━━━ Dataset content ━━━

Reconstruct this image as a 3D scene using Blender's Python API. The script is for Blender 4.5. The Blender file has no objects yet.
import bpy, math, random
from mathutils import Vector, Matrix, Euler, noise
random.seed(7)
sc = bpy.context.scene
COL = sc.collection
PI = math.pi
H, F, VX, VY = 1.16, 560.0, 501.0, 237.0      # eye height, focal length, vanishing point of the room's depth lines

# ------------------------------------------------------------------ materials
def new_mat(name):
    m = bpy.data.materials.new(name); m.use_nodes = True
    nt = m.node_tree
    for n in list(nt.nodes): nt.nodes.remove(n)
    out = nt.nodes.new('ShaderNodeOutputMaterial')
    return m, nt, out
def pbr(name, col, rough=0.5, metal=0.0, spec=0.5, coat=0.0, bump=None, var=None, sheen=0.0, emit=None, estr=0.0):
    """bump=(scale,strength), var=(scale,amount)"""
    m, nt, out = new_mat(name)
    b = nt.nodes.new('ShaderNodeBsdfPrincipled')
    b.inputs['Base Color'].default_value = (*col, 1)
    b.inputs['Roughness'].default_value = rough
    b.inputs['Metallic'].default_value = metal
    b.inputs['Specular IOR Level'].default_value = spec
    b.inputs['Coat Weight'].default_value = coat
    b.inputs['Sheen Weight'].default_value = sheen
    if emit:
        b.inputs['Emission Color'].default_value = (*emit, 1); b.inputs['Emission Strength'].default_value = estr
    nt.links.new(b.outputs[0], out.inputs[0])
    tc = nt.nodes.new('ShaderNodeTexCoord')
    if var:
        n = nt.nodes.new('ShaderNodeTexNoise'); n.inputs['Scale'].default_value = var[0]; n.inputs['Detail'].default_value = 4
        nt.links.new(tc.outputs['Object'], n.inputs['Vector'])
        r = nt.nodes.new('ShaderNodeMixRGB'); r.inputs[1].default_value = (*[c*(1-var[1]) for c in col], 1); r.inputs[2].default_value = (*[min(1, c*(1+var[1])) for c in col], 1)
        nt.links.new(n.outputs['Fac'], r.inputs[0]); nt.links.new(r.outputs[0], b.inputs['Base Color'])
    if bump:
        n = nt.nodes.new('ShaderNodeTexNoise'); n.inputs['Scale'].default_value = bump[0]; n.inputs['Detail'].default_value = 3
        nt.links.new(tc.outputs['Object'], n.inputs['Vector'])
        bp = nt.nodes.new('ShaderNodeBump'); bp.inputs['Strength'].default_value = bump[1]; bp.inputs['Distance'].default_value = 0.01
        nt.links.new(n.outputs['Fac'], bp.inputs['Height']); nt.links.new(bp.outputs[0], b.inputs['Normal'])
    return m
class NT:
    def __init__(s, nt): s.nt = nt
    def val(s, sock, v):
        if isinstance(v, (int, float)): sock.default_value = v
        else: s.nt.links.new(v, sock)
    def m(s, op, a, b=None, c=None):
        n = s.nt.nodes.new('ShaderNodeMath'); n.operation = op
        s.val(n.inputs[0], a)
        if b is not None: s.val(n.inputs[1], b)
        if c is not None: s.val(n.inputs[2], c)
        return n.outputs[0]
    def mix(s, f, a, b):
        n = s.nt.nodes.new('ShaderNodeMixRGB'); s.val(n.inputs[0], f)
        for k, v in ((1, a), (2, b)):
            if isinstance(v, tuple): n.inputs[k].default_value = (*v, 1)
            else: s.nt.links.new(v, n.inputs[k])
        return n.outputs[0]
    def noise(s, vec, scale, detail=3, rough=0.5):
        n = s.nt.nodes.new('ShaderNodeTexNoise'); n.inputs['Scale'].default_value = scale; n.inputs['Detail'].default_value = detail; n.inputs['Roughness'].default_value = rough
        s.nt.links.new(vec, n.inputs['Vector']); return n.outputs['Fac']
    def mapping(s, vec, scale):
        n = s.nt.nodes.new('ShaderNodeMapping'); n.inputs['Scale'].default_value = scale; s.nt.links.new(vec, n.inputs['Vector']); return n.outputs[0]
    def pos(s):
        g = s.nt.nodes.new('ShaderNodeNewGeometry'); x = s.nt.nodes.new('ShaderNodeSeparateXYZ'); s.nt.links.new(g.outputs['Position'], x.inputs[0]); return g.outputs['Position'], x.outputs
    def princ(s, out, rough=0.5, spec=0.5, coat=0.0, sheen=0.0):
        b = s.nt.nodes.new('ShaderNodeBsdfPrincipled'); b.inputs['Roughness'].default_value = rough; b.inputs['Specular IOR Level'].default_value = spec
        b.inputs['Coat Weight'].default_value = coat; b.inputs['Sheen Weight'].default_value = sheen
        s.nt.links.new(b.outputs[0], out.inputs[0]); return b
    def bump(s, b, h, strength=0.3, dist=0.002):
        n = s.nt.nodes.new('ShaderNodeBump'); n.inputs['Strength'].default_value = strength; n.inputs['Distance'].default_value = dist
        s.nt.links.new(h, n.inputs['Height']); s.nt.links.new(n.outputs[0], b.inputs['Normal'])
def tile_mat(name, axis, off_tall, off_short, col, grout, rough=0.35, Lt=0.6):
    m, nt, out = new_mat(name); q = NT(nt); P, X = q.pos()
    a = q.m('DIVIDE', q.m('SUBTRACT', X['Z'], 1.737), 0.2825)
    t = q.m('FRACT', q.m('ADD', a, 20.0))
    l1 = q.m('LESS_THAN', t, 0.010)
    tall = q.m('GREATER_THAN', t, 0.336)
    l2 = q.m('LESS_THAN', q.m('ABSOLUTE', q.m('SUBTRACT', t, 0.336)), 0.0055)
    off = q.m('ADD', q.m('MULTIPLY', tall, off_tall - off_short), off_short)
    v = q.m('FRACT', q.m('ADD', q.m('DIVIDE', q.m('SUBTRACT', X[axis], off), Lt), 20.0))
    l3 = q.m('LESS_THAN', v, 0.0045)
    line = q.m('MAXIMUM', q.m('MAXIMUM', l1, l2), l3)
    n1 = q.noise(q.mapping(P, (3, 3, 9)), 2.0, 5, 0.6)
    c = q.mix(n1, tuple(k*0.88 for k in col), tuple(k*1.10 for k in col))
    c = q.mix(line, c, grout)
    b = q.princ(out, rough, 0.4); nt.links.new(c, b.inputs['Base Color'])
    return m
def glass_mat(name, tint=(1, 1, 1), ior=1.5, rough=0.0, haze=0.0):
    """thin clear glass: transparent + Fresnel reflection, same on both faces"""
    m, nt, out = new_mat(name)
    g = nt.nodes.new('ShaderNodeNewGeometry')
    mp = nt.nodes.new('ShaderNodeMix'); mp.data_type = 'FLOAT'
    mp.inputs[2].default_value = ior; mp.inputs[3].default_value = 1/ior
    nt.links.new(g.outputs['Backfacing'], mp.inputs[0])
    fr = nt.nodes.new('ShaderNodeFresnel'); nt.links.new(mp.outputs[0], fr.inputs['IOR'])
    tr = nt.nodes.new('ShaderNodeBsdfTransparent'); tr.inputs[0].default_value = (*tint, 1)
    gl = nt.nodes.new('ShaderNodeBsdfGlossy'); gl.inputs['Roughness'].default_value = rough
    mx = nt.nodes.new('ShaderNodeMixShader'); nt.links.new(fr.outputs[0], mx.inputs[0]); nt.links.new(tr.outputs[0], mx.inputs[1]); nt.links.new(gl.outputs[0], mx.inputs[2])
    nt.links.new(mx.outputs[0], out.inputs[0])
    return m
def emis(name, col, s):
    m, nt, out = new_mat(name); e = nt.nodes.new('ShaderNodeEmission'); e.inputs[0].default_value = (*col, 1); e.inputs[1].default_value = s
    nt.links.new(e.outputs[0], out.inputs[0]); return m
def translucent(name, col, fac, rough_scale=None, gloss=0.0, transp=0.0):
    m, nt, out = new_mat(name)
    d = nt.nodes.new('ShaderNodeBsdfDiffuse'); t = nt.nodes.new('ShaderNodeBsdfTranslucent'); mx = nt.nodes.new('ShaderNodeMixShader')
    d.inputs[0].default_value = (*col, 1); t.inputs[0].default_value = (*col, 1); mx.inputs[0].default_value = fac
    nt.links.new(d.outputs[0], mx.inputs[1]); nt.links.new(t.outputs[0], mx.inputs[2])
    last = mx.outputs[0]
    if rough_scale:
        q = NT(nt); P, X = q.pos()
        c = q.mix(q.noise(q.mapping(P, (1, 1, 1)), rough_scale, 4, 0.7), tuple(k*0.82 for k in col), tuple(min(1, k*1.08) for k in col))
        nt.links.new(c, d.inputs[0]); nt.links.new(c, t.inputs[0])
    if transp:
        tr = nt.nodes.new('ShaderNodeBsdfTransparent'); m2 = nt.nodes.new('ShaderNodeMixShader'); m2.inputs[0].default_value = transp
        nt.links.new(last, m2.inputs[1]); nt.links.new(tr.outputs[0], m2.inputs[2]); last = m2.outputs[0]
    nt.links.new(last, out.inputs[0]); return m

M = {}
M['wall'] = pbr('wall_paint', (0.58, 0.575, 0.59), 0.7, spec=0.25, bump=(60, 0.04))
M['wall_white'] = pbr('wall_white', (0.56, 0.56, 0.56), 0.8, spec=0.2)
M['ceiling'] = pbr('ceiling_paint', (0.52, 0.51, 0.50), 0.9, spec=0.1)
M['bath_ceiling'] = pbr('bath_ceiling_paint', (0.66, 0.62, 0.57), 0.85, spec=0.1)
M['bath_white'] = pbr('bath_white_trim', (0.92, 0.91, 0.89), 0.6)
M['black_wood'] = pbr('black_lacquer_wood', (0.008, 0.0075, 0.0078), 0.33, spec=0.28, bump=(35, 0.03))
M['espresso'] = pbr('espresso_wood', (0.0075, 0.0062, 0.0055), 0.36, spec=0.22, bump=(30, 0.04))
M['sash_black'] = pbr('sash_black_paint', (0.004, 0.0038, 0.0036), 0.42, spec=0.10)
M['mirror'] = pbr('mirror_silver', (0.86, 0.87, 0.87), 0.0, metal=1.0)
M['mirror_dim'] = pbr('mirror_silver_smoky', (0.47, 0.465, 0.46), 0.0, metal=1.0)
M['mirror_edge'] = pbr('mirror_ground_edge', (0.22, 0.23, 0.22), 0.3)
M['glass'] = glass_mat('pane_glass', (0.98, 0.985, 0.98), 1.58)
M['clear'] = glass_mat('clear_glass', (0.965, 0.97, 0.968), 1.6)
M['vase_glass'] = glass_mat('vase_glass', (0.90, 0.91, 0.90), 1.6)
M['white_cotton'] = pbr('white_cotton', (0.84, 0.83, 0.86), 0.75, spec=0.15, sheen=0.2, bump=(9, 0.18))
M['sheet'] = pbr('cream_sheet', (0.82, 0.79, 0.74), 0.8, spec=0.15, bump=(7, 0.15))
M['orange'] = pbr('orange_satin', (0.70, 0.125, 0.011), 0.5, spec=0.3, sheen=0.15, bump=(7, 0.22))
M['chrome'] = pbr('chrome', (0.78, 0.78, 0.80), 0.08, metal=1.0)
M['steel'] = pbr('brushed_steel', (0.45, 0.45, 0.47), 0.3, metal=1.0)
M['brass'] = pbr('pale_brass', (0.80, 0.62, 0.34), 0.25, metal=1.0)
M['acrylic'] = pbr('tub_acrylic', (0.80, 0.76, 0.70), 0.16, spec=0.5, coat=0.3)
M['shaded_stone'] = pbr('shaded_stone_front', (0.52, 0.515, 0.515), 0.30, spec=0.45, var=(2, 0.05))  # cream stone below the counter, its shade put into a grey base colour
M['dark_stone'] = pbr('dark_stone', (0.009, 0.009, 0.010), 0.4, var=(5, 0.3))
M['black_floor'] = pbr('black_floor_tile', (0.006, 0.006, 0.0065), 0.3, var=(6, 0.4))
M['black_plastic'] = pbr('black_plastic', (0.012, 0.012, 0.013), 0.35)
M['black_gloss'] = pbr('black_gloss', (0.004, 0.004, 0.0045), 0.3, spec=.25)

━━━

Task objective: Return only the lines spanning from the first line of the material through the line with "H, F, VX, VY", copied exactly, both ends kept.

Response for this exercise:
Reconstruct this image as a 3D scene using Blender's Python API. The script is for Blender 4.5. The Blender file has no objects yet.
import bpy, math, random
from mathutils import Vector, Matrix, Euler, noise
random.seed(7)
sc = bpy.context.scene
COL = sc.collection
PI = math.pi
H, F, VX, VY = 1.16, 560.0, 501.0, 237.0      # eye height, focal length, vanishing point of the room's depth lines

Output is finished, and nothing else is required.